Directions: List every line below containing "that".

Records with scene code
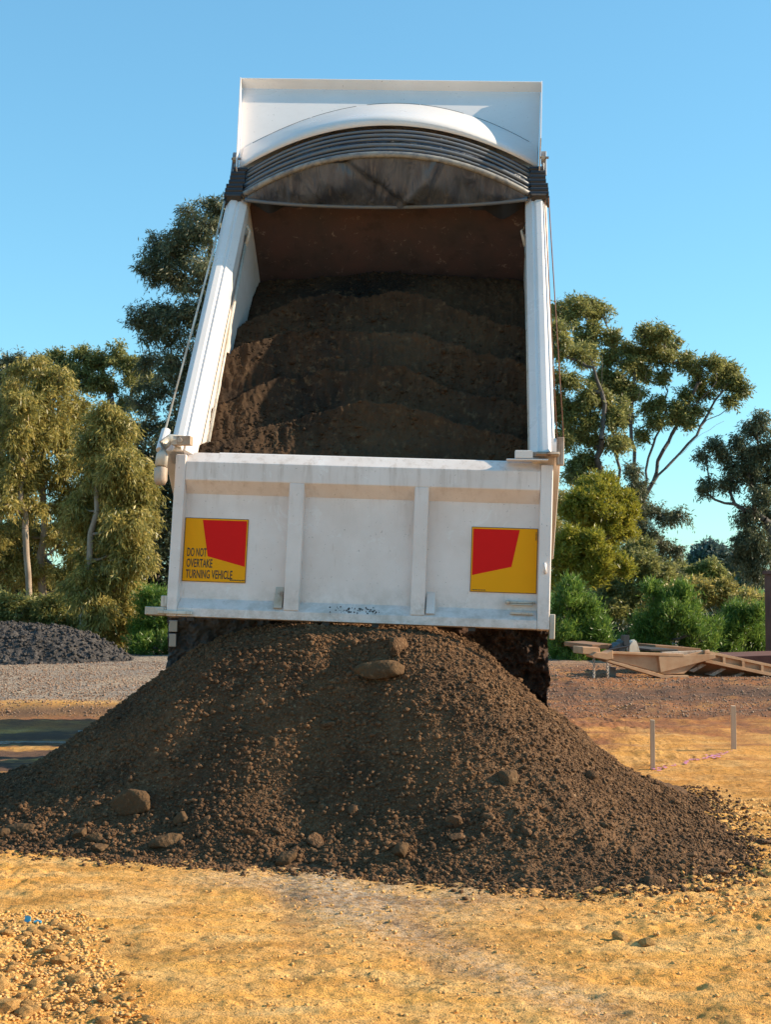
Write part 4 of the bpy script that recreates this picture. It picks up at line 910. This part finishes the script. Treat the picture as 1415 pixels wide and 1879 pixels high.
tree('golden_eucalyptus_tree', 'tall olive gold gum tree with two pale trunks at the left edge', 'tree',
     [(60, 690, 36), (100, 700, 34), (25, 720, 36), (130, 735, 30), (80, 745, 46), (30, 775, 40), (120, 790, 44), (70, 815, 50), (20, 840, 36), (130, 850, 40), (60, 880, 46), (100, 910, 40), (15, 905, 30), (140, 920, 36), (30, 975, 36), (95, 975, 34), (130, 1000, 40), (60, 1040, 40), (10, 1040, 30), (110, 1075, 40), (150, 1050, 34), (155, 770, 26), (165, 860, 36), (170, 920, 36), (130, 960, 40), (160, 1010, 30), (-40, 780, 50), (-50, 900, 60), (-30, 1010, 50)],
     30, M['lf_gold'], M['bark_pale'], [(72, 1180), (76, 1060), (80, 960), (76, 880), (78, 800), (75, 730)], 70000, .125, .019, 1.0, GL, 3, .32, .085)
tree('golden_eucalyptus_tree', 'leaning slim pale trunked gum just left of the two trunked gum', 'tree',
     [(48, 860, 34), (20, 800, 30), (55, 790, 30), (30, 880, 26), (60, 930, 22), (5, 930, 24), (40, 740, 26)],
     29, M['lf_gold'], M['bark_pale'], [(56, 1190), (52, 1060), (45, 970), (36, 920), (40, 850)], 14000, .125, .019, 1.0, GL, 31, .32, .065)
tree('drooping_eucalyptus_tree', 'golden drooping gum tree whose foliage hangs down behind the gravel heap', 'tree',
     [(190, 775, 30), (215, 800, 34), (170, 830, 40), (230, 850, 38), (190, 890, 46), (245, 900, 34), (160, 950, 40), (215, 960, 44), (258, 870, 24), (250, 960, 30), (175, 1010, 44), (225, 1030, 40), (150, 1060, 38), (205, 1085, 40), (240, 1080, 28), (180, 1120, 34), (232, 1130, 26), (215, 1165, 22), (262, 1020, 24), (195, 760, 16)],
     27, M['lf_gold'], M['bark_pale'], [(150, 1190), (160, 1080), (165, 980), (175, 900), (190, 830)], 65000, .125, .018, 1.15, GL, 4, .32, .075, zr=1.0)
tree('round_crowned_tree', 'olive round crowned tree with dark bare limbs behind the golden gums', 'tree',
     [(150, 655, 24), (120, 668, 22), (175, 668, 22), (215, 655, 24), (240, 668, 18), (190, 700, 26), (150, 700, 26), (110, 700, 24), (245, 700, 20), (265, 700, 20), (225, 740, 16), (205, 760, 18), (75, 672, 18), (95, 650, 12)],
     46, M['lf_olive'], M['bark_dark'], [(200, 1130), (195, 950), (190, 830), (205, 770), (200, 730)], 30000, .13, .026, .5, GL, 5, .36, .15)
tree('feathery_tree', 'grey green tree top showing at the far left edge of the skyline', 'tree',
     [(10, 672, 26), (35, 668, 20), (15, 710, 30), (-20, 690, 30), (5, 750, 34), (60, 660, 12), (-20, 760, 40)],
     42, M['lf_gum'], M['bark_dark'], [(0, 1130), (-5, 900), (0, 780), (10, 720)], 14000, .13, .022, .5, GL, 6, .36, .12)
tree('green_shrub', 'bright green feathery shrub between the gravel heap and the truck', 'shrub',
     [(285, 1130, 26), (262, 1160, 24), (305, 1160, 26), (280, 1190, 26), (310, 1195, 24), (255, 1195, 18), (300, 1110, 20), (330, 1140, 28), (340, 1180, 28), (270, 1108, 16), (380, 1180, 40), (430, 1170, 40)],
     26.5, M['lf_green'], M['bark_dark'], [(290, 1215), (288, 1170)], 36000, .085, .012, 0, 'green feathery shrubs', 7, .36, .04, up=.9)
tree('leafy_shrub', 'low dark leafy shrub behind the gravel heap at the far left', 'shrub',
     [(20, 1125, 28), (60, 1120, 26), (100, 1120, 26), (140, 1130, 24), (0, 1150, 26), (165, 1160, 24), (80, 1150, 30), (130, 1160, 26), (-30, 1130, 30), (200, 1180, 20)],
     28, M['lf_olive'], M['bark_dark'], [(70, 1200), (70, 1150)], 26000, .11, .022, .4, None, 8, .36, .04)
# ---- right side
tree('spreading_eucalyptus_tree', 'large spreading gum tree with bare fan shaped limbs right of the truck', 'tree',
     [(1062, 560, 24), (1098, 575, 20), (1040, 585, 26), (1085, 600, 22), (1122, 622, 22), (1152, 640, 20), (1188, 618, 22), (1212, 612, 20), (1236, 630, 18), (1200, 645, 22), (1160, 665, 22), (1228, 655, 16), (1258, 668, 18), (1282, 675, 18), (1312, 672, 20), (1336, 680, 20), (1352, 698, 18), (1362, 715, 12), (1322, 705, 18), (1290, 700, 14), (1180, 690, 20), (1140, 700, 26), (1105, 690, 24), (1100, 720, 22), (1165, 722, 22), (1265, 728, 13), (1248, 748, 13), (1280, 752, 14), (1240, 770, 16), (1205, 775, 18), (1215, 745, 14), (1130, 655, 18), (1075, 625, 20), (1178, 655, 16), (1218, 690, 14), (1150, 760, 14), (1190, 745, 14), (1345, 735, 10), (1298, 725, 12), (1180, 800, 12), (1268, 775, 10), (1090, 560, 14)],
     50, M['lf_olive'], M['bark_dark'], [(1150, 1150), (1160, 1010), (1175, 935)], 62000, .15, .030, .45, GR, 11, .36, .115,
     limbs=[[(1198, 888), (1240, 842), (1282, 798), (1308, 748), (1340, 702)], [(1200, 885), (1220, 825), (1252, 770), (1285, 700)], [(1183, 915), (1192, 840), (1222, 765), (1232, 680)], [(1175, 930), (1166, 850), (1160, 765), (1168, 685)], [(1240, 842), (1290, 796), (1332, 772)], [(1282, 798), (1300, 770), (1345, 745)], [(1252, 770), (1275, 745), (1318, 700)]])
tree('tall_eucalyptus_tree', 'tall gum tree with two dark upright trunks close beside the truck body', 'tree',
     [(1045, 640, 28), (1072, 650, 24), (1040, 700, 28), (1075, 735, 22), (1050, 760, 24), (1035, 810, 26), (1065, 800, 20), (1085, 770, 18), (1050, 860, 24), (1080, 845, 20), (1130, 820, 16), (1142, 810, 14), (1125, 770, 16), (1020, 600, 26), (1015, 740, 24), (1100, 810, 14), (1115, 735, 20), (1140, 745, 16), (1085, 880, 18)],
     46, M['lf_olive'], M['bark_dark'], [(1110, 1150), (1122, 960), (1137, 880), (1136, 820)], 40000, .15, .028, .55, GR, 12, .36, .12,
     limbs=[[(1122, 770), (1105, 720), (1108, 650)], [(1155, 765), (1180, 710), (1190, 680)], [(1108, 1100), (1097, 880), (1106, 805), (1112, 740), (1085, 650)]])
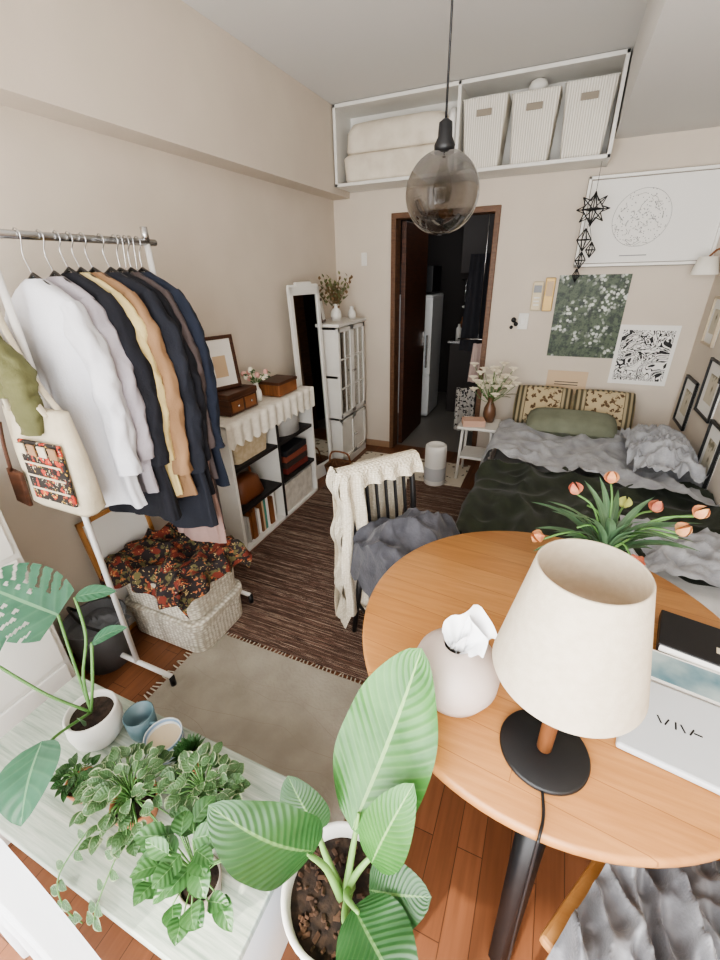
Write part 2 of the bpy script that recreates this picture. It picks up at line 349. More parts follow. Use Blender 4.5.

Solved exercise:
Write part 4 of the bpy script that recreates this picture. It picks up at line 910. This part finishes the script. Treat the picture as 1415 pixels wide and 1879 pixels high.
Write part 2 of the bpy script that recreates this picture. It picks up at line 349. More parts follow. Use Blender 4.5.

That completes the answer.